Control of Secondary Flow Losses in a Turbine Stage via Stator Endwall Fence at a Low Reynolds Number

Abstract

Abstract Under the demand for refined design and increase in turbine load, reducing secondary flow losses in the endwall region has become a research focus in the field of low-pressure turbines. To explore refined control methods of secondary flow in the endwall region, endwall fences with different geometric parameters are applied to the stator of a low-speed turbine stage at a low Reynolds number. The numerical results indicate that installing an endwall fence device with reasonable parameters on the stator of turbine stage can increase the stage efficiency by 0.21%. The cross migration of the endwall boundary layer within the stator passage is effectively blocked which makes the strength of counter vortex significantly reduced. Moreover, the uniformity of the flow field at the inlet of rotor blade row has been improved. The interaction between the fence vortex and the passage vortex is affected by the design parameters of the endwall fences. However, the endwall fence will introduce additional friction losses and vortices in the endwall region of stator passage.
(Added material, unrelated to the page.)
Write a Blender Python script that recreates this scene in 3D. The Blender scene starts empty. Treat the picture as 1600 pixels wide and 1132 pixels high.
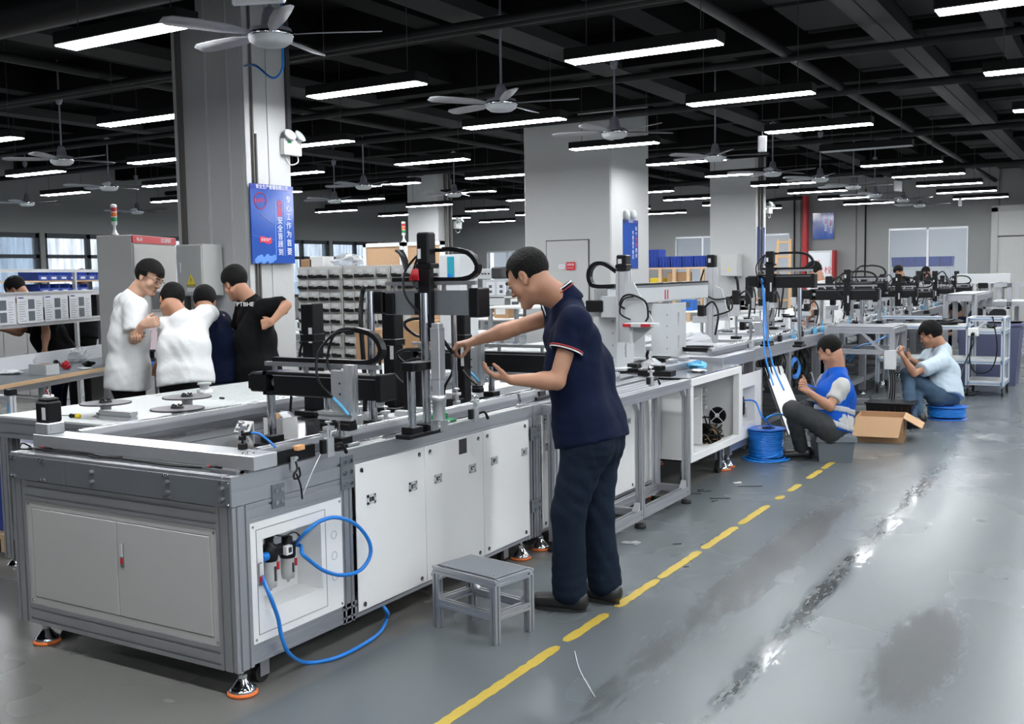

To achieve more efficient control of secondary flow in the endwall region, the XGBoost model and improved chaotic particle swarm optimization have been applied to the optimization design of an endwall fence with nonuniform height in the streamwise. The potential for secondary flow regulation of endwall fences has been more fully developed, and the isentropic efficiency of the turbine stage has been improved by 0.33%. The key design parameters of endwall fences are elucidated using sensitivity analysis methods.